_Information provided_
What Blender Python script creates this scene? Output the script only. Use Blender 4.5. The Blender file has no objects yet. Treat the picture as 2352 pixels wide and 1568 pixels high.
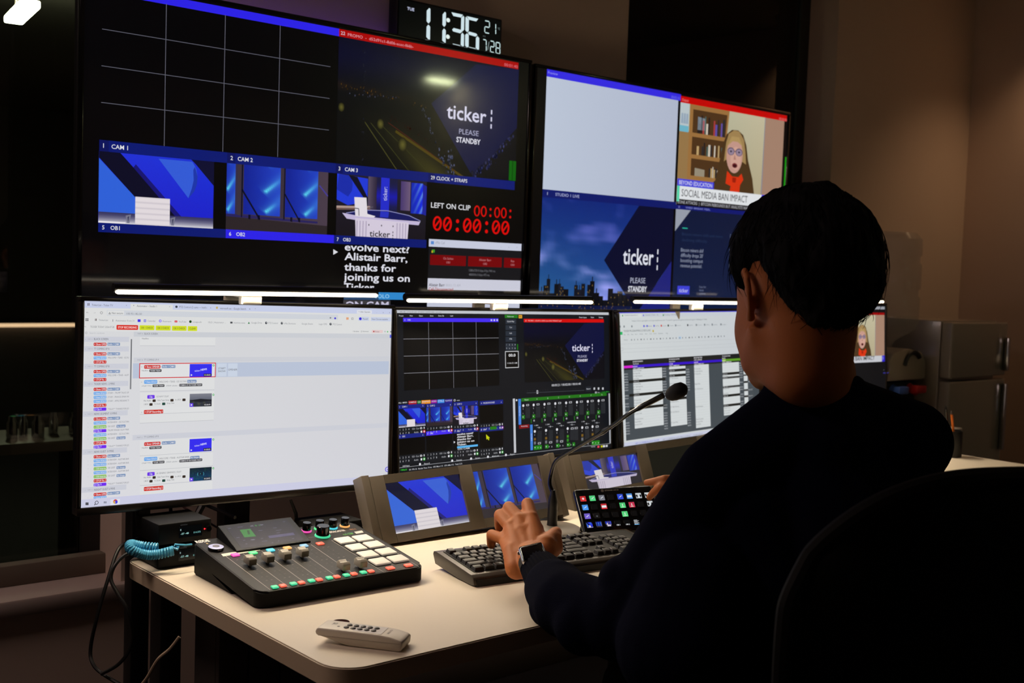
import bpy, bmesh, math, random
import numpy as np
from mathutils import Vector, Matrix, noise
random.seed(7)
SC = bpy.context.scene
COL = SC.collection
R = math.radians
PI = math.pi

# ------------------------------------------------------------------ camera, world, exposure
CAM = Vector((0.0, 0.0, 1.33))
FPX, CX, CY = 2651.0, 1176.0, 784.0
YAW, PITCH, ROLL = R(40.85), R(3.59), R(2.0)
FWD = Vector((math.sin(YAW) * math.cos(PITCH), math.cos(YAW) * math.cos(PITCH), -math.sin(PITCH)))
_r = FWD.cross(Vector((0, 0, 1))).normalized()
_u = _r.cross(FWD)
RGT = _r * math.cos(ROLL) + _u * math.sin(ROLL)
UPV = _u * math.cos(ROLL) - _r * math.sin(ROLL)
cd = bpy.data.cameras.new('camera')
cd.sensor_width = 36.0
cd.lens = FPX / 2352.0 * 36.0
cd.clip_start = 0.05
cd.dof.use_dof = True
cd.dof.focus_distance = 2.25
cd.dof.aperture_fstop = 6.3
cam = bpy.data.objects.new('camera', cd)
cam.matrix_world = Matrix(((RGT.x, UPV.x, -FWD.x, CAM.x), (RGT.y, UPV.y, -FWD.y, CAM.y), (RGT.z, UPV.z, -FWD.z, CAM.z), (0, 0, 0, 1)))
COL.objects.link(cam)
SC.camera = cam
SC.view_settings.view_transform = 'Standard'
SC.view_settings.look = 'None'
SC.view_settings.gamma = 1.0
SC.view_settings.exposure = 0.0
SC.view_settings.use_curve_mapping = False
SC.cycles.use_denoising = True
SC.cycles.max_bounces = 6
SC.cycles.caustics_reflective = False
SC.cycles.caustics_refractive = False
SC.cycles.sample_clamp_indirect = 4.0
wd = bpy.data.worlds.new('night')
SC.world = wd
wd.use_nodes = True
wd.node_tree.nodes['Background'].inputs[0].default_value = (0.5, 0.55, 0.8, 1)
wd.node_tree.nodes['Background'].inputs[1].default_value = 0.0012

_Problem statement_
Copy the material exactly. Do not include the pictures.

_Result of this exercise_
What Blender Python script creates this scene? Output the script only. Use Blender 4.5. The Blender file has no objects yet. Treat the picture as 2352 pixels wide and 1568 pixels high.
import bpy, bmesh, math, random
import numpy as np
from mathutils import Vector, Matrix, noise
random.seed(7)
SC = bpy.context.scene
COL = SC.collection
R = math.radians
PI = math.pi

# ------------------------------------------------------------------ camera, world, exposure
CAM = Vector((0.0, 0.0, 1.33))
FPX, CX, CY = 2651.0, 1176.0, 784.0
YAW, PITCH, ROLL = R(40.85), R(3.59), R(2.0)
FWD = Vector((math.sin(YAW) * math.cos(PITCH), math.cos(YAW) * math.cos(PITCH), -math.sin(PITCH)))
_r = FWD.cross(Vector((0, 0, 1))).normalized()
_u = _r.cross(FWD)
RGT = _r * math.cos(ROLL) + _u * math.sin(ROLL)
UPV = _u * math.cos(ROLL) - _r * math.sin(ROLL)
cd = bpy.data.cameras.new('camera')
cd.sensor_width = 36.0
cd.lens = FPX / 2352.0 * 36.0
cd.clip_start = 0.05
cd.dof.use_dof = True
cd.dof.focus_distance = 2.25
cd.dof.aperture_fstop = 6.3
cam = bpy.data.objects.new('camera', cd)
cam.matrix_world = Matrix(((RGT.x, UPV.x, -FWD.x, CAM.x), (RGT.y, UPV.y, -FWD.y, CAM.y), (RGT.z, UPV.z, -FWD.z, CAM.z), (0, 0, 0, 1)))
COL.objects.link(cam)
SC.camera = cam
SC.view_settings.view_transform = 'Standard'
SC.view_settings.look = 'None'
SC.view_settings.gamma = 1.0
SC.view_settings.exposure = 0.0
SC.view_settings.use_curve_mapping = False
SC.cycles.use_denoising = True
SC.cycles.max_bounces = 6
SC.cycles.caustics_reflective = False
SC.cycles.caustics_refractive = False
SC.cycles.sample_clamp_indirect = 4.0
wd = bpy.data.worlds.new('night')
SC.world = wd
wd.use_nodes = True
wd.node_tree.nodes['Background'].inputs[0].default_value = (0.5, 0.55, 0.8, 1)
wd.node_tree.nodes['Background'].inputs[1].default_value = 0.0012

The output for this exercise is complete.